INFORMATION SUPPLIED ->
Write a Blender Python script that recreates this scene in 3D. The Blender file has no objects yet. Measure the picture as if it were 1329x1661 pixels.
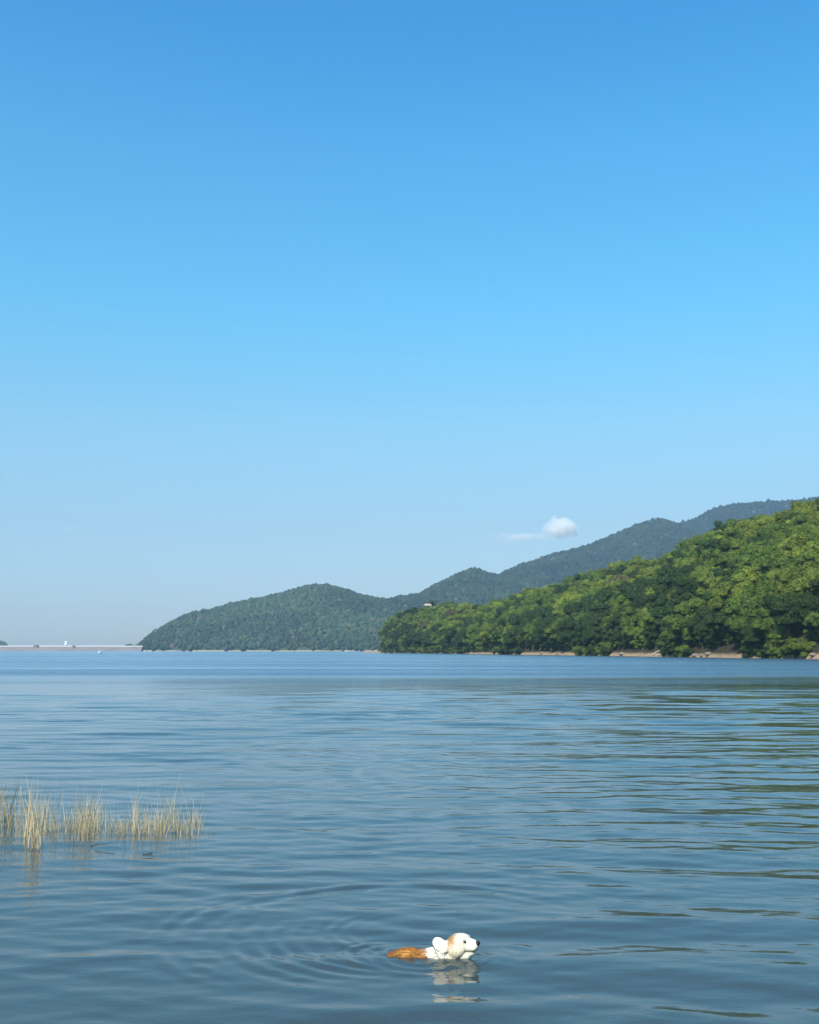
import bpy, bmesh, math, random
import numpy as np
from mathutils import Vector, Matrix, Euler

random.seed(7); rng = np.random.default_rng(7)
S = bpy.context.scene
R = math.radians

# ------------------------------------------------------------------ camera
F, CXP, CYP, HOR, CAMH = 1800.0, 664.5, 830.5, 1054.5, 1.75     # photo pixels (1329 x 1661), metres
PITCH = math.atan((HOR - CYP) / F)
cam = bpy.data.cameras.new('camera'); cam.sensor_fit = 'HORIZONTAL'; cam.sensor_width = 36
cam.lens = F / 1329 * 36; cam.clip_start = 0.05; cam.clip_end = 60000
camo = bpy.data.objects.new('camera', cam); S.collection.objects.link(camo)
camo.location = (0, 0, CAMH); camo.rotation_euler = (R(90) + PITCH, 0, 0); S.camera = camo

# ------------------------------------------------------------------ sky and sun
SUN_EL, SUN_AZ = 44.0, 208.0          # azimuth clockwise from +Y: behind the camera, a little to its left
w = bpy.data.worlds.new('World'); S.world = w; w.use_nodes = True
nt = w.node_tree; nt.nodes.clear()
wo = nt.nodes.new('ShaderNodeOutputWorld'); bg = nt.nodes.new('ShaderNodeBackground')
sky = nt.nodes.new('ShaderNodeTexSky'); sky.sky_type = 'NISHITA'; sky.sun_disc = False
sky.sun_elevation = R(SUN_EL); sky.sun_rotation = R(SUN_AZ)
sky.altitude = 100; sky.air_density = 1.0; sky.dust_density = 0.6; sky.ozone_density = 1.6
hsv = nt.nodes.new('ShaderNodeHueSaturation'); hsv.inputs['Saturation'].default_value = 1.12
gam = nt.nodes.new('ShaderNodeGamma'); gam.inputs['Gamma'].default_value = 1.0
tint = nt.nodes.new('ShaderNodeMix'); tint.data_type = 'RGBA'; tint.blend_type = 'MULTIPLY'; tint.inputs[0].default_value = 1
tc = nt.nodes.new('ShaderNodeTexCoord'); sep = nt.nodes.new('ShaderNodeSeparateXYZ')
rmp = nt.nodes.new('ShaderNodeValToRGB')
SKYTINT = [(0.0, (.46, .49, .62)), (.03, (.44, .485, .62)), (.113, (.63, .67, .665)), (.195, (.71, .935, .87)), (.30, (.505, 1.17, 1.15)), (.42, (.40, 1.19, 1.29)), (.512, (.225, 1.1, 1.34)), (.8, (.20, 1.0, 1.3))]
while len(rmp.color_ramp.elements) < len(SKYTINT): rmp.color_ramp.elements.new(0.5)
for e, (p, c) in zip(rmp.color_ramp.elements, SKYTINT): e.position = p; e.color = (*[v / 2 for v in c], 1)
nt.links.new(tc.outputs['Generated'], sep.inputs[0]); nt.links.new(sep.outputs['Z'], rmp.inputs[0])
nt.links.new(sky.outputs[0], hsv.inputs['Color']); nt.links.new(hsv.outputs[0], gam.inputs[0])
nt.links.new(gam.outputs[0], tint.inputs[6]); nt.links.new(rmp.outputs[0], tint.inputs[7])
dbl = nt.nodes.new('ShaderNodeVectorMath'); dbl.operation = 'SCALE'; dbl.inputs['Scale'].default_value = 2.0
nt.links.new(tint.outputs[2], dbl.inputs[0]); nt.links.new(dbl.outputs[0], bg.inputs[0]); bg.inputs[1].default_value = 0.13
nt.links.new(bg.outputs[0], wo.inputs[0])
sl = bpy.data.lights.new('sun', 'SUN'); sl.energy = 5.0; sl.angle = R(0.5); sl.color = (1.0, 0.93, 0.82)
so = bpy.data.objects.new('sun', sl); S.collection.objects.link(so); so.location = (0, 0, 50)
sd = Vector((math.sin(R(SUN_AZ)) * math.cos(R(SUN_EL)), math.cos(R(SUN_AZ)) * math.cos(R(SUN_EL)), math.sin(R(SUN_EL))))
so.rotation_euler = sd.to_track_quat('Z', 'Y').to_euler()

S.view_settings.view_transform = 'Standard'; S.view_settings.look = 'None'
S.view_settings.exposure = 0.45; S.view_settings.gamma = 1.0
S.render.engine = 'CYCLES'
S.cycles.use_denoising = True
S.cycles.max_bounces = 12; S.cycles.transparent_max_bounces = 16; S.cycles.volume_bounces = 10
S.cycles.caustics_reflective = False; S.cycles.caustics_refractive = False

# ------------------------------------------------------------------ helpers
ST, CT = math.sin(PITCH), math.cos(PITCH)
def slope_a(px, py):
    """lateral ratio X/Y and vertical slope dZ/dY of the photo pixel's line of sight"""
    cx, cy = (px - CXP) / F, (CYP - py) / F
    d = CT - cy * ST
    return cx / d, (ST + cy * CT) / d
def on_water(px, py, z=0.0):
    a, s = slope_a(px, py); Y = (z - CAMH) / s
    return Vector((a * Y, Y, z))
def at_depth(px, py, Y):
    a, s = slope_a(px, py); return Vector((a * Y, Y, CAMH + s * Y))

def tag(o, label=None, cat=None, group=None, kind=None):
    if label: o['label'] = label
    if cat: o['category'] = cat
    if group: o['group'] = group
    if kind: o['kind'] = kind
    return o
def link(name, me, mat=None, parent=None, loc=None):
    o = bpy.data.objects.new(name, me); S.collection.objects.link(o)
    if mat is not None and me is not None and len(me.materials) == 0: me.materials.append(mat)
    if parent: o.parent = parent
    if loc is not None: o.location = loc
    return o
def np_mesh(name, V, Fc, smooth=False, color=None, cname='tone'):
    V = np.asarray(V, dtype=np.float32); Fc = np.asarray(Fc, dtype=np.int32)
    me = bpy.data.meshes.new(name); n = Fc.shape[1]
    me.vertices.add(len(V)); me.vertices.foreach_set('co', V.ravel())
    me.loops.add(Fc.size); me.loops.foreach_set('vertex_index', Fc.ravel())
    me.polygons.add(len(Fc)); me.polygons.foreach_set('loop_start', np.arange(0, Fc.size, n, dtype=np.int32))
    me.update(calc_edges=True)
    me.polygons.foreach_set('use_smooth', np.full(len(Fc), smooth))
    if color is not None:
        at = me.color_attributes.new(cname, 'FLOAT_COLOR', 'POINT')
        c = np.ones((len(V), 4), dtype=np.float32); c[:, :3] = color if color.ndim == 2 else color[:, None]
        at.data.foreach_set('color', c.ravel())
    me.update(); return me
def grid_faces(nr, nc):
    i = np.arange(nr * nc).reshape(nr, nc)
    return np.stack([i[:-1, :-1], i[:-1, 1:], i[1:, 1:], i[1:, :-1]], -1).reshape(-1, 4)

_perm = np.random.default_rng(99).random((256, 256))
def vnoise(x, y):
    xi, yi = np.floor(x).astype(int), np.floor(y).astype(int)
    fx, fy = x - xi, y - yi; fx = fx * fx * (3 - 2 * fx); fy = fy * fy * (3 - 2 * fy)
    g = lambda a, b: _perm[a & 255, b & 255]
    return (g(xi, yi) * (1 - fx) + g(xi + 1, yi) * fx) * (1 - fy) + (g(xi, yi + 1) * (1 - fx) + g(xi + 1, yi + 1) * fx) * fy
def fbm(x, y, o=4):
    s, a, t = 0, 1, 0
    for k in range(o):
        s = s + a * vnoise(x * 2 ** k + 17.3 * k, y * 2 ** k + 9.1 * k); t += a; a *= .5
    return s / t * 2 - 1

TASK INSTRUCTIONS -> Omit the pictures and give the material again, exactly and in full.

WRITTEN SOLUTION ->
Write a Blender Python script that recreates this scene in 3D. The Blender file has no objects yet. Measure the picture as if it were 1329x1661 pixels.
import bpy, bmesh, math, random
import numpy as np
from mathutils import Vector, Matrix, Euler

random.seed(7); rng = np.random.default_rng(7)
S = bpy.context.scene
R = math.radians

# ------------------------------------------------------------------ camera
F, CXP, CYP, HOR, CAMH = 1800.0, 664.5, 830.5, 1054.5, 1.75     # photo pixels (1329 x 1661), metres
PITCH = math.atan((HOR - CYP) / F)
cam = bpy.data.cameras.new('camera'); cam.sensor_fit = 'HORIZONTAL'; cam.sensor_width = 36
cam.lens = F / 1329 * 36; cam.clip_start = 0.05; cam.clip_end = 60000
camo = bpy.data.objects.new('camera', cam); S.collection.objects.link(camo)
camo.location = (0, 0, CAMH); camo.rotation_euler = (R(90) + PITCH, 0, 0); S.camera = camo

# ------------------------------------------------------------------ sky and sun
SUN_EL, SUN_AZ = 44.0, 208.0          # azimuth clockwise from +Y: behind the camera, a little to its left
w = bpy.data.worlds.new('World'); S.world = w; w.use_nodes = True
nt = w.node_tree; nt.nodes.clear()
wo = nt.nodes.new('ShaderNodeOutputWorld'); bg = nt.nodes.new('ShaderNodeBackground')
sky = nt.nodes.new('ShaderNodeTexSky'); sky.sky_type = 'NISHITA'; sky.sun_disc = False
sky.sun_elevation = R(SUN_EL); sky.sun_rotation = R(SUN_AZ)
sky.altitude = 100; sky.air_density = 1.0; sky.dust_density = 0.6; sky.ozone_density = 1.6
hsv = nt.nodes.new('ShaderNodeHueSaturation'); hsv.inputs['Saturation'].default_value = 1.12
gam = nt.nodes.new('ShaderNodeGamma'); gam.inputs['Gamma'].default_value = 1.0
tint = nt.nodes.new('ShaderNodeMix'); tint.data_type = 'RGBA'; tint.blend_type = 'MULTIPLY'; tint.inputs[0].default_value = 1
tc = nt.nodes.new('ShaderNodeTexCoord'); sep = nt.nodes.new('ShaderNodeSeparateXYZ')
rmp = nt.nodes.new('ShaderNodeValToRGB')
SKYTINT = [(0.0, (.46, .49, .62)), (.03, (.44, .485, .62)), (.113, (.63, .67, .665)), (.195, (.71, .935, .87)), (.30, (.505, 1.17, 1.15)), (.42, (.40, 1.19, 1.29)), (.512, (.225, 1.1, 1.34)), (.8, (.20, 1.0, 1.3))]
while len(rmp.color_ramp.elements) < len(SKYTINT): rmp.color_ramp.elements.new(0.5)
for e, (p, c) in zip(rmp.color_ramp.elements, SKYTINT): e.position = p; e.color = (*[v / 2 for v in c], 1)
nt.links.new(tc.outputs['Generated'], sep.inputs[0]); nt.links.new(sep.outputs['Z'], rmp.inputs[0])
nt.links.new(sky.outputs[0], hsv.inputs['Color']); nt.links.new(hsv.outputs[0], gam.inputs[0])
nt.links.new(gam.outputs[0], tint.inputs[6]); nt.links.new(rmp.outputs[0], tint.inputs[7])
dbl = nt.nodes.new('ShaderNodeVectorMath'); dbl.operation = 'SCALE'; dbl.inputs['Scale'].default_value = 2.0
nt.links.new(tint.outputs[2], dbl.inputs[0]); nt.links.new(dbl.outputs[0], bg.inputs[0]); bg.inputs[1].default_value = 0.13
nt.links.new(bg.outputs[0], wo.inputs[0])
sl = bpy.data.lights.new('sun', 'SUN'); sl.energy = 5.0; sl.angle = R(0.5); sl.color = (1.0, 0.93, 0.82)
so = bpy.data.objects.new('sun', sl); S.collection.objects.link(so); so.location = (0, 0, 50)
sd = Vector((math.sin(R(SUN_AZ)) * math.cos(R(SUN_EL)), math.cos(R(SUN_AZ)) * math.cos(R(SUN_EL)), math.sin(R(SUN_EL))))
so.rotation_euler = sd.to_track_quat('Z', 'Y').to_euler()

S.view_settings.view_transform = 'Standard'; S.view_settings.look = 'None'
S.view_settings.exposure = 0.45; S.view_settings.gamma = 1.0
S.render.engine = 'CYCLES'
S.cycles.use_denoising = True
S.cycles.max_bounces = 12; S.cycles.transparent_max_bounces = 16; S.cycles.volume_bounces = 10
S.cycles.caustics_reflective = False; S.cycles.caustics_refractive = False

# ------------------------------------------------------------------ helpers
ST, CT = math.sin(PITCH), math.cos(PITCH)
def slope_a(px, py):
    """lateral ratio X/Y and vertical slope dZ/dY of the photo pixel's line of sight"""
    cx, cy = (px - CXP) / F, (CYP - py) / F
    d = CT - cy * ST
    return cx / d, (ST + cy * CT) / d
def on_water(px, py, z=0.0):
    a, s = slope_a(px, py); Y = (z - CAMH) / s
    return Vector((a * Y, Y, z))
def at_depth(px, py, Y):
    a, s = slope_a(px, py); return Vector((a * Y, Y, CAMH + s * Y))

def tag(o, label=None, cat=None, group=None, kind=None):
    if label: o['label'] = label
    if cat: o['category'] = cat
    if group: o['group'] = group
    if kind: o['kind'] = kind
    return o
def link(name, me, mat=None, parent=None, loc=None):
    o = bpy.data.objects.new(name, me); S.collection.objects.link(o)
    if mat is not None and me is not None and len(me.materials) == 0: me.materials.append(mat)
    if parent: o.parent = parent
    if loc is not None: o.location = loc
    return o
def np_mesh(name, V, Fc, smooth=False, color=None, cname='tone'):
    V = np.asarray(V, dtype=np.float32); Fc = np.asarray(Fc, dtype=np.int32)
    me = bpy.data.meshes.new(name); n = Fc.shape[1]
    me.vertices.add(len(V)); me.vertices.foreach_set('co', V.ravel())
    me.loops.add(Fc.size); me.loops.foreach_set('vertex_index', Fc.ravel())
    me.polygons.add(len(Fc)); me.polygons.foreach_set('loop_start', np.arange(0, Fc.size, n, dtype=np.int32))
    me.update(calc_edges=True)
    me.polygons.foreach_set('use_smooth', np.full(len(Fc), smooth))
    if color is not None:
        at = me.color_attributes.new(cname, 'FLOAT_COLOR', 'POINT')
        c = np.ones((len(V), 4), dtype=np.float32); c[:, :3] = color if color.ndim == 2 else color[:, None]
        at.data.foreach_set('color', c.ravel())
    me.update(); return me
def grid_faces(nr, nc):
    i = np.arange(nr * nc).reshape(nr, nc)
    return np.stack([i[:-1, :-1], i[:-1, 1:], i[1:, 1:], i[1:, :-1]], -1).reshape(-1, 4)

_perm = np.random.default_rng(99).random((256, 256))
def vnoise(x, y):
    xi, yi = np.floor(x).astype(int), np.floor(y).astype(int)
    fx, fy = x - xi, y - yi; fx = fx * fx * (3 - 2 * fx); fy = fy * fy * (3 - 2 * fy)
    g = lambda a, b: _perm[a & 255, b & 255]
    return (g(xi, yi) * (1 - fx) + g(xi + 1, yi) * fx) * (1 - fy) + (g(xi, yi + 1) * (1 - fx) + g(xi + 1, yi + 1) * fx) * fy
def fbm(x, y, o=4):
    s, a, t = 0, 1, 0
    for k in range(o):
        s = s + a * vnoise(x * 2 ** k + 17.3 * k, y * 2 ** k + 9.1 * k); t += a; a *= .5
    return s / t * 2 - 1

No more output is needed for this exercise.